Wenn ich morgens nach unten in die Küche ging, hörte ich, wie das Paar schon an der Arbeit war. Tankreds sonore Stimme sagte einen Satz, Ursulas fränkisch eingefärbte Antwort folgte auf dem Fuße: Naa, der redt doch net so! Da ich natürlich nicht gelauscht habe, kann ich nicht sagen, wessen Satz-Fassung schließlich ins Buch übernommen wurde, aber ich kann mit Bestimmtheit sagen, dass kein Satz, der dann später über Peter Lührs oder Rolf Boysens Lippen kam, ohne Ursulas Imprimatur in die Welt kam. War die Arbeit getan, legte sich Tankred im Garten in einen Liegestuhl und träumte von neuen Stücken, während Ursula ihrer weiteren Mit-Arbeit nachkam: Sie machte Essen und kochte Kaffee und servierte Kuchen, räumte auf und versorgte ohne zu murren die bald eintreffenden Gäste. Tankred und Ursula waren ein beliebtes Paar, unser Haus war ein Magnet für illustre Besucher, die sich unten am See oder im Garten und später in einem der Gasthäuser in der Nähe, „Fischmeister“ oder „Huber am See“, aufhielten: Regisseure, Schauspieler, Bühnenbildner, Produzenten, Schriftsteller und „ganz gewöhnliche Menschen“ wie wir. Die rote Ursula (die Haare waren rot, die Gesinnung rotliberal, wenn es so etwas gibt) war der Mittelpunkt: Ihre Präsenz, ihr Lachen, ihre schnörkellose Freundlichkeit waren überwältigend. Während Tankred saß, war Ursula in Bewegung, so etwa ließe sich das ausgeglichene Klima in unserem Haus beschreiben. Wahrscheinlich wären die beiden bis zu ihrem Tod (Tankred starb 2017, Ursula folgte ihm 2024) dort im Haus am See geblieben, wenn uns nicht der böse Hausbesitzer rausgeschmissen hätte: wegen Eigenbedarf, obwohl das Haus bis heute leer steht.

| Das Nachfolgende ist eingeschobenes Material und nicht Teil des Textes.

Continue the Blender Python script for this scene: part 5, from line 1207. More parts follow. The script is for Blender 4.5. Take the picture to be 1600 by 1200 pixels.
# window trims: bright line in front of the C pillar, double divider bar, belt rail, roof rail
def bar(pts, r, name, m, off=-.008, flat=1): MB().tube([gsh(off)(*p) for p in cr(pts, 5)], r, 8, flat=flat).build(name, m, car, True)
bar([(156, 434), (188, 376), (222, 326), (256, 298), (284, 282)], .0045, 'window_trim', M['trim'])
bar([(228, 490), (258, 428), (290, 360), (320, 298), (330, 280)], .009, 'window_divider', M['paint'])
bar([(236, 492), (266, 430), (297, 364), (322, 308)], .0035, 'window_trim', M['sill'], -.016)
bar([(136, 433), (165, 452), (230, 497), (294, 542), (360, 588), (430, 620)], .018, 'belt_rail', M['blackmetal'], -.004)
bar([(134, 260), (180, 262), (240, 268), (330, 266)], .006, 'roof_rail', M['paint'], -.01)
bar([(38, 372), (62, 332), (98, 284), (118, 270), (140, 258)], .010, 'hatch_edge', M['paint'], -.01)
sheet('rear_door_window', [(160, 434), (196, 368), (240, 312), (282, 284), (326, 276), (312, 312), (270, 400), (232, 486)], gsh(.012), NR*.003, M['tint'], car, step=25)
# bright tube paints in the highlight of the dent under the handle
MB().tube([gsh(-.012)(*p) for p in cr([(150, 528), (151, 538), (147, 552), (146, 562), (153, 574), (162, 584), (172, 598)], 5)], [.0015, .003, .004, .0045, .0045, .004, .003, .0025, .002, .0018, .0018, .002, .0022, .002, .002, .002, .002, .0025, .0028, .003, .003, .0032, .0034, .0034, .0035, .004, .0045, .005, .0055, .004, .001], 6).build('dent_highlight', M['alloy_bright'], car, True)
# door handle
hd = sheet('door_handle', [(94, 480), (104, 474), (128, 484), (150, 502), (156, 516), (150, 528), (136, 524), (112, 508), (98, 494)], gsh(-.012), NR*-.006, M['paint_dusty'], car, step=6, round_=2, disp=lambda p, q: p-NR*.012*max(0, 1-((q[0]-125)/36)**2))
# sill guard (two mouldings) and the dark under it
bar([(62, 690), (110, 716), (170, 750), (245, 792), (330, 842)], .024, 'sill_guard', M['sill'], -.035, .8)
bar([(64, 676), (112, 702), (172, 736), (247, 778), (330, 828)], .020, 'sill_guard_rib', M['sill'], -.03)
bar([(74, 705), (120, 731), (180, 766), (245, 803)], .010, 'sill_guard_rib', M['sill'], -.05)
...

Mitarbeit Ursula Ehler. Sie hat nicht nur an den zwanzig Theaterstücken seit dem „Merlin“ mitgearbeitet, sondern auch an den Fernseh-Filmen, die die beiden schrieben und inszenierten, an den Romanen und anderen Prosaarbeiten. Sie war aber auch an der Regie des „Ring“ in Bayreuth (2006) beteiligt, diesem Mammutprojekt, an dem der ja damals nicht mehr ganz junge Tankred sich fast verhoben hätte. Für uns war das Schönste am Ring das Theaterstück, das die beiden nach den Proben bei uns in der Küche aufführten, reiner Beckett, wunderbares Endspiel: Selbst Tankred musste laut lachen, wenn Ursula den Gurnemanz nachmachte. Unvergessen auch die Erzählungen der beiden nach der Rückkehr von den strapaziösen Theaterreisen, die sie für das internationale Theaterfestival unternahmen, die Beschreibung der Hotelzimmer in Taschkent und die fast missglückten Landemanöver im Baltikum, die von Tankred einsilbig als „kurios“ eingestuft worden, von Ursula dagegen als fast geglückten Weltuntergang.
Ursula Ehler kam 1939 in Bamberg (Bambech) zur Welt, wo sie immer noch eine Wohnung im Haus der Eltern hatte, sie studierte zunächst Bildhauerei und wurde dann Bibliothekarin, bevor sie mit Tankred Dorst eine der meistgespielten Autorinnen des Theaters wurde. Sie starb am 26. Februar 2024 in Berlin.